I have a map that contains structures as values for quick access via IDs. In my tick, I need to update all structures. Therefore I create a For Each Loop that iterates over all values of the map.
Now I notice that this has no effect because the structures returned by the VALUES node are copies of the structures in the map. Whyyyyy would Epic do this? Why are structures not used by-ref as a default and only cloned when specifically requested? Not only makes this the blueprints needlessly more complicated, it is also slower. Whyyyy?? I want to understand why anyone would build it in this way.
Man, it’s so bad. I don’t get how you can build such a nice visual coding language that abstracts everything and then they don’t abstract this super basic behavior that is standard in every single programming language except C/C++.
Shouldn’t, since I don’t want to reorder or manipulate the array, only the content of an element.

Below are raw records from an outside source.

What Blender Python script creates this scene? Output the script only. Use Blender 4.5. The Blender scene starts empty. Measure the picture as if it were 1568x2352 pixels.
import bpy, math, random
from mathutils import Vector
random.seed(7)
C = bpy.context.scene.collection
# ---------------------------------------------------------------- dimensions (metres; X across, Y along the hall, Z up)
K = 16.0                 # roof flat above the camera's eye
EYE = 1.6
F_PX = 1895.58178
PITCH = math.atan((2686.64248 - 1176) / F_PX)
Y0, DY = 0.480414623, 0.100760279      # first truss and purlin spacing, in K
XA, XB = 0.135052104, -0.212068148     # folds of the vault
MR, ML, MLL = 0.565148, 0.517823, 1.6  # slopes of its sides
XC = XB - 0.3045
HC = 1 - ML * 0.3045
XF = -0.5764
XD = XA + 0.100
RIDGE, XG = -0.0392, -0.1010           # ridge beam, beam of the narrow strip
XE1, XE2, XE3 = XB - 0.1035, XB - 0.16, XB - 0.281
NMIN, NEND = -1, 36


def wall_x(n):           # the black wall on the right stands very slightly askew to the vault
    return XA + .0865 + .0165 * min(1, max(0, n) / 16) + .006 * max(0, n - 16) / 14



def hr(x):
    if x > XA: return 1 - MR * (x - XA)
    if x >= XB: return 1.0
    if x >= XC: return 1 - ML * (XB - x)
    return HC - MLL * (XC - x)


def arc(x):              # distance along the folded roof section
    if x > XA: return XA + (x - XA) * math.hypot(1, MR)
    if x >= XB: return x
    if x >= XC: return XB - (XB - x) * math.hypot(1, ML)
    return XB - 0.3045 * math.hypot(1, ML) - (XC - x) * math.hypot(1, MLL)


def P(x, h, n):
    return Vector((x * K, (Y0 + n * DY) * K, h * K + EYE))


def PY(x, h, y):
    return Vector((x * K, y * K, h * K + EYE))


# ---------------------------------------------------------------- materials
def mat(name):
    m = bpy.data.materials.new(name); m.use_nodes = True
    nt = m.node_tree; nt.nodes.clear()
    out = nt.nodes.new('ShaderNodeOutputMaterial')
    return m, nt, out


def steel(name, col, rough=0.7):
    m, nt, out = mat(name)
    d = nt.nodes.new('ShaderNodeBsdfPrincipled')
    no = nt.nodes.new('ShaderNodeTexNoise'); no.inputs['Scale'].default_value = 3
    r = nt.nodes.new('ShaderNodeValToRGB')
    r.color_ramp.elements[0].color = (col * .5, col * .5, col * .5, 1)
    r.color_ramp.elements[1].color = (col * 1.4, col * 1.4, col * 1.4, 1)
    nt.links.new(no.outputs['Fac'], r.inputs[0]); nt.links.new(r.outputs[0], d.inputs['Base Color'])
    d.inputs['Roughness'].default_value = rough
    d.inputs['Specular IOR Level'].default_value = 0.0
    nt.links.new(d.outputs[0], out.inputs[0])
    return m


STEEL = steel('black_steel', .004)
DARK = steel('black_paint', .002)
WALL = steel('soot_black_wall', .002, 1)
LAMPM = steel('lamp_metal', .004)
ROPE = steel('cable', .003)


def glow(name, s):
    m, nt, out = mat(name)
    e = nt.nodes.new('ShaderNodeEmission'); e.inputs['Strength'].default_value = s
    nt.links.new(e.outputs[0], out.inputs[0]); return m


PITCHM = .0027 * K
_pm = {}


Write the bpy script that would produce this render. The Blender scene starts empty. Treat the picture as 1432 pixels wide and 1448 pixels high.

I think the reason is because structs are passed by value by default in C++. There are more problems related to this, not only with Maps / Array. For example you can pass a structure parameter into a function and mark it to be passed by reference. However, if you store that structure parameter in a local variable in that function, the reference is lost and all changes to the structure are on a copy. So you can’t store it in a temporary variable, and instead you have to drag the original parameter pin all over your function if you want to make changes to the reference. That’s just… sad. I haven’t found a way to save it by-ref in a local variable, it’s always a copy.